ABSTRACT

The history of Firqi-yi Ijtimaʿiyun-i Amiyun-i Iraniyan (the Iranian Social Democrat Party) has conventionally been read in line with the development of Caucasian social democracy. The standard historiography on this subject maintains that the Russian Social Democrats, more precisely their Bolshevik element, set up the Himmat Organization in Baku with the intention of recruiting Muslim oil labourers to their ranks. Himmat leaders, in turn, founded the Ijtimaiyun-i Amiyun Party in order to politicize and organize migrant Iranians who constituted the bulk of unskilled workers in the Baku oilfields and worked as underdogs throughout Transcaucasia. Thus, it is assumed that the Ijtimaiyun-i Amiyun Party was indirectly connected to the Russian Social Democratic Labour Party (RSDLP) and remained subject to its organizational/ideological imperatives. Yet the validity of the foregoing linear viewpoint is disputable. Historical evidence disproves the assertion that the RSDLP ever, officially, encouraged the formation of an independent section for ethno-national groups such as Caucasian Muslims.

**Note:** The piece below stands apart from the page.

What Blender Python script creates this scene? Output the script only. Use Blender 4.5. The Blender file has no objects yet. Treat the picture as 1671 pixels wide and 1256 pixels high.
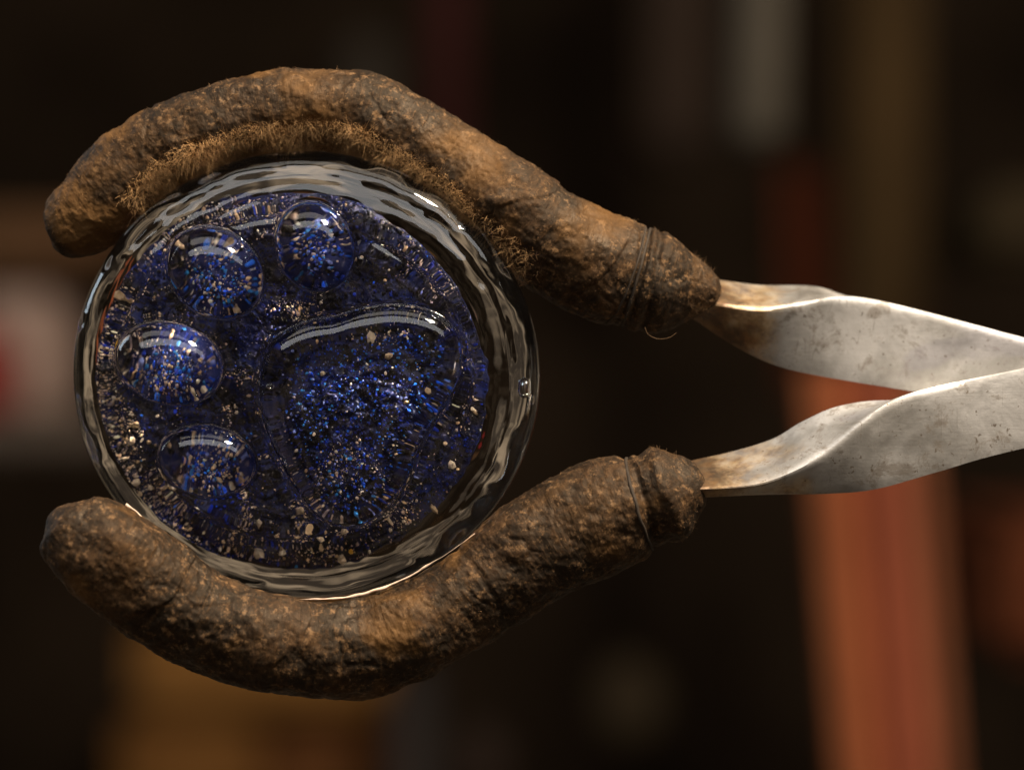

Although marginal organizational and personal ties did exist between Himmatites and Ijtimaiyun activists, the latter did not become subject to the organizational rules or ideological beliefs of the RSDLP. In fact, Ijtimaiyun branches developed their own type of organization and drew up a programme in accord with the exigencies of Iranian socio-economic conditions. Therefore, the history of the Firqi-yi Ijtimaiyun-i Amiyun requires a new evaluation.